Literally Everything You Need To Know About Obama’s Convention Bounce (Literally)

by evanmcmurry

There were only two likely results once the Democratic National Convention started with Romney and Obama in a virtual dead heat in the polls. The first was that Obama would get little to no poll bounce—and after his wet rag of a speech, that was certainly a possibility. Together with the dismal job numbers released less than twelve hours following the closing of the convention, that might have spelled real trouble for the Obama campaign: if he was unable to capitalize on memorable performances by almost every figure in the Democratic party, and was hurt by job numbers, it would have shown that he really was the vulnerable incumbent Romney had been claiming all along, one wind-shift away from falling behind his opponent.

That didn’t happen. Obama’s poll bounce seems to be averaging five points,* and yes, that includes Rasmussen, a polling firm that skews heavily Republican. The most recent CNN poll of likely voters—who, as Greg Sargeant points out, break more toward Republicans than the general populace—has him up six points. Obama is at 50% for the first time in the race, and perhaps most important, he is finally beating Romney in who would better handle the economy.** That has been, for months, Romney’s only strong point; it’s really, really bad news for Romeny that Obama pulled ahead on that metric.

So what, says you the skeptic, that’s why they call it a “bounce.” Sure thing, dick, except Romney didn’t get one himself. Romney, in fact, hasn’t gotten a bounce from either the selection of Paul Ryan or the RNC convention. As Jonathan Chait puts it, the fact that Obama got such a bounce says that voters are very open to the idea of reelecting him, and not about to turn on the president out of economic malaise, as Romney argues; double that if Obama was still able to get a 5-6 point bounce despite those job numbers throwing a bucket of cold water on his convention.

Meanwhile, the fact that Romney can’t break through the polls—his unfavorability ratings remain a point underwater despite his multi-million dollar prime-time attempt to humanize himself, and he has yet to lead Obama in the race—suggest that his voters-will-elect-anybody-not-Obama strategy is officially failing.
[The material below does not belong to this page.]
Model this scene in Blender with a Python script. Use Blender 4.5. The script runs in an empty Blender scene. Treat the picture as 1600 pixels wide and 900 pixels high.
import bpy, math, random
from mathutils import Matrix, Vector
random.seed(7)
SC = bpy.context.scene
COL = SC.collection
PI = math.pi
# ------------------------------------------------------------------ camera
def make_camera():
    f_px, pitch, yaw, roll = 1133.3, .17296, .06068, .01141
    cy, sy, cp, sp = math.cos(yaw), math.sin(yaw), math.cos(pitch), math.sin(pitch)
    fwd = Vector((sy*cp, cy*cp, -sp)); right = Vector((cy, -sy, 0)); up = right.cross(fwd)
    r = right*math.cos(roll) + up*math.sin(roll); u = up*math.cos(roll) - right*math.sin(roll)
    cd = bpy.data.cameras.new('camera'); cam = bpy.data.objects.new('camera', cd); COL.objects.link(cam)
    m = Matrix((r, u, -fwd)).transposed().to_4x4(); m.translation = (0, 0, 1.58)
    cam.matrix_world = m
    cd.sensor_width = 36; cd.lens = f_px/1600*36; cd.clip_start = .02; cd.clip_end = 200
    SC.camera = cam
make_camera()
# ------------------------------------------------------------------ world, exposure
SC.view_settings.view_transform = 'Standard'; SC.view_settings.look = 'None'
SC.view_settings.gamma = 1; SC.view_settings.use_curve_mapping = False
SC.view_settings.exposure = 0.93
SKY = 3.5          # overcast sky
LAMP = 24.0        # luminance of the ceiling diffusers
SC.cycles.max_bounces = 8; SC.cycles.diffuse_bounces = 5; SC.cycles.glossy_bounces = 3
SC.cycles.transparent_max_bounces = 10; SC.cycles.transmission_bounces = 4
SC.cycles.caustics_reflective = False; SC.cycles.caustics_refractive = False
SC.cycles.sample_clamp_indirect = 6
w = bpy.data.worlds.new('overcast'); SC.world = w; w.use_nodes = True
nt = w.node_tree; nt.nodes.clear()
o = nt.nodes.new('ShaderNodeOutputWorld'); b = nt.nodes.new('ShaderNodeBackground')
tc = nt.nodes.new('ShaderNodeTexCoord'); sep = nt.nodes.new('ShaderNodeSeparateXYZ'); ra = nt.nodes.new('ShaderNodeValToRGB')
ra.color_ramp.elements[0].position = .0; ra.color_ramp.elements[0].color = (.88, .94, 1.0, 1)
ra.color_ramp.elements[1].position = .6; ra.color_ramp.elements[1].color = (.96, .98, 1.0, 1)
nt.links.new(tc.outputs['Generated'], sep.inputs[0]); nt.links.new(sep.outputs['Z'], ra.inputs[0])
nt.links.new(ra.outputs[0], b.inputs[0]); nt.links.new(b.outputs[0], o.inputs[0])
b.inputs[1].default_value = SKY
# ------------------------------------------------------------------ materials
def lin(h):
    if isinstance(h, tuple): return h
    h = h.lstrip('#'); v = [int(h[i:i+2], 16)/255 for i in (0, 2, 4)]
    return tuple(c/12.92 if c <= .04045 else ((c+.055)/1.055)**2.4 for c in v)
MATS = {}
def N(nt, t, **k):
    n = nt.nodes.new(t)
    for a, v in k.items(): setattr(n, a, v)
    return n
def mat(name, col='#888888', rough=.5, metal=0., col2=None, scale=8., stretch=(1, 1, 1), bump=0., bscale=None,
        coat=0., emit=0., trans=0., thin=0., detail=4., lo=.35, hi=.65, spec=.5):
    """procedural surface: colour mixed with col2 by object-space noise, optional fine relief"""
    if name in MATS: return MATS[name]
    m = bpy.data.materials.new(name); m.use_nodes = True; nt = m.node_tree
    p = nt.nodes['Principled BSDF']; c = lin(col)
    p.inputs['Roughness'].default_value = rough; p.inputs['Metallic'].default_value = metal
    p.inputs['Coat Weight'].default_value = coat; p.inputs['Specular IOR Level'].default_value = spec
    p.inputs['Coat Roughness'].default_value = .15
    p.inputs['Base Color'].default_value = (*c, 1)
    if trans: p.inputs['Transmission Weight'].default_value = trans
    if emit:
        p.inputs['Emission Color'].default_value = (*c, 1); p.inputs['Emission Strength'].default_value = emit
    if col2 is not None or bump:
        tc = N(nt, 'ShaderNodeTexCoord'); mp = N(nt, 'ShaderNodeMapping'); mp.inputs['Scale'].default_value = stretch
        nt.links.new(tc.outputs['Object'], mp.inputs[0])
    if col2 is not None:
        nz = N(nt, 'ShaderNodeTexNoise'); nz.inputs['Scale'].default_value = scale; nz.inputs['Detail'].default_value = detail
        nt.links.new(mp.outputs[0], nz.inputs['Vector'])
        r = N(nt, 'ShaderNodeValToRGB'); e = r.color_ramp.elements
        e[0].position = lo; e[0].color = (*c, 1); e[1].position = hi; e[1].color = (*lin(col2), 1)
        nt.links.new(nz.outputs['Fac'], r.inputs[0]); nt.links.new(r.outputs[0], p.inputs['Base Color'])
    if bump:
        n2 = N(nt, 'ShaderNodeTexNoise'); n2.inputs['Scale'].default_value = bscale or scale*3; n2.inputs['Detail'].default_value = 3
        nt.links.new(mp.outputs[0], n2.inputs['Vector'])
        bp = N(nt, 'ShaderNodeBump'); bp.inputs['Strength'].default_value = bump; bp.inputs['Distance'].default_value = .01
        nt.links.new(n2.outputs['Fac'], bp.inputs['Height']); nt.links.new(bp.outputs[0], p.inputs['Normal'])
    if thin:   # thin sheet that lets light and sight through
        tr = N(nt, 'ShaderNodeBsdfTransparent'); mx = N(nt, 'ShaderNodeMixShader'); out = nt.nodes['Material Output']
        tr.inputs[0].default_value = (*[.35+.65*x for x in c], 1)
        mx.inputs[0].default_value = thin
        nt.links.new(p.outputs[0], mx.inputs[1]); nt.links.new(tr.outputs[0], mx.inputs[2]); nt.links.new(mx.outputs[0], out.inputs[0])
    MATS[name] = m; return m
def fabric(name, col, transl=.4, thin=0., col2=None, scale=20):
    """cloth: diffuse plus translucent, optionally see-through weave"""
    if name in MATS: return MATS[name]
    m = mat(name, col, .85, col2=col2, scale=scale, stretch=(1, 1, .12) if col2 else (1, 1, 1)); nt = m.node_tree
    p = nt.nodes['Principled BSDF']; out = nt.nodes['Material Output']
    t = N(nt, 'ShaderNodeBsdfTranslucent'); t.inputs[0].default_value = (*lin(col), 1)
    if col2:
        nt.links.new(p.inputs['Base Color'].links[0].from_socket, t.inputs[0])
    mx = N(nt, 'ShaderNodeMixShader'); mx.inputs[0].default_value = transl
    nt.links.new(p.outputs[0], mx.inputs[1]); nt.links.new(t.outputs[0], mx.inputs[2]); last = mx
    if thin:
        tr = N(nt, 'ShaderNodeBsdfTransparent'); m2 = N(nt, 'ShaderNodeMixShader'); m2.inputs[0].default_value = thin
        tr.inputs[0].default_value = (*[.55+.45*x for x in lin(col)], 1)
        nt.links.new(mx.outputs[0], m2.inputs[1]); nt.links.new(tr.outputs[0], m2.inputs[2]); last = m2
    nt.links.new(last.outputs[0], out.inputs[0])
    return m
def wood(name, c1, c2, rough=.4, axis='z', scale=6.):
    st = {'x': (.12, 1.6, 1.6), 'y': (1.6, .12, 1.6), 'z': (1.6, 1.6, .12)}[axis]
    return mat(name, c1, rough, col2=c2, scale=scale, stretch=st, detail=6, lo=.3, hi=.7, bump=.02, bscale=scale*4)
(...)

I’ve been screaming from rooftops for a while now that if voters were going to drop Obama over the poor economic recovery and turn to his private-sector replacement, it would have happened by now. But if there were ever a moment for such a defection, this past week would have been it. It’s simply not happening.

This is the second possible narrative coming out of the DNC: that Obama has never trailed this race, and will now begin to pull away with it. That’s what Steve Kornacki at Salon is arguing; headline: “Barack Obama is winning and pretty much has been all year.” Moreover, TNR‘s Nate Cohn posits, somewhat persuasively, that we are at the most indicative point of the whole race. While he’s careful to hem his thesis, he essentially says that every presidential race dating back to Johnson has been decided by this point. History’s greatest monster Jimmy Carter, the predecessor to whom Republicans keep trying to link Obama, received a bounce from his convention—from 39 to 41 percent. Obama, by contrast, is breaking 50 percent, equal to Reagan’s 1980 total at this moment. Even more telling, this is the highest Obama has polled in the whole race:

This election’s unusual stability makes Obama’s potential movement even more significant. For two years, Obama’s approval ratings hewed within just a few points of 47 percent and the entire summer elapsed without any discernible movement toward either candidate. Romney wasn’t able to secure any post-RNC bounce, and Obama’s gains represent the first decided movement toward either candidate since Romney won the Republican nomination. Put differently, we now know there are voters open to voting for the president beyond the initial 47 percent he held in summer polls, but Romney has not demonstrated similar upside.

In other words, the 47% at which Obama’s been hovering all this time was his weak number due to the economy. Romney’s been arguing that Obama’s been polling artificially high due to how much voters like him, but that once they come to terms with the fact it’s okay to dump him over his weak performance, he’d drop. But it’s looking more like 47% was Obama’s floor, not his ceiling.

Via Ed Kilgore, this is bad news for Romney, not just cuz he’s losing, but because his losing will activate the crazier sections of his party, the way a fever causes chills. We all remember that the tail end of the McCain campaign was pretty much taken over by “goin’ rogue” Sarah Palin, who started flinging accusations of socialism and terrorist-pallin’ in an attempt to salvage the race. Romney has even less of an ability to withstand the demands of the more conservative elements of the Republican party. Which means that at a moment when Romney should be paddling toward center as fast as possible, especially to win women voters, he’ll instead by getting whipped by the right of his party to become even more conservative to mobilize his base in hopes to beat Obama in turnout. Good luck winning an election like that.

Obvi, we’re eight weeks out and this is all speculative. But the Romney campaign is looking at all these same numbers and panicking.

* Eternal poll disclaimer: national polls are meaningless, margin of error, etc.

** Actually, he’s only one point ahead in this metric, well within the margin of error—sorry, “credibility interval.” But this has been Obama’s weakest point, so merely the fact that he’s attained a watery lead means something.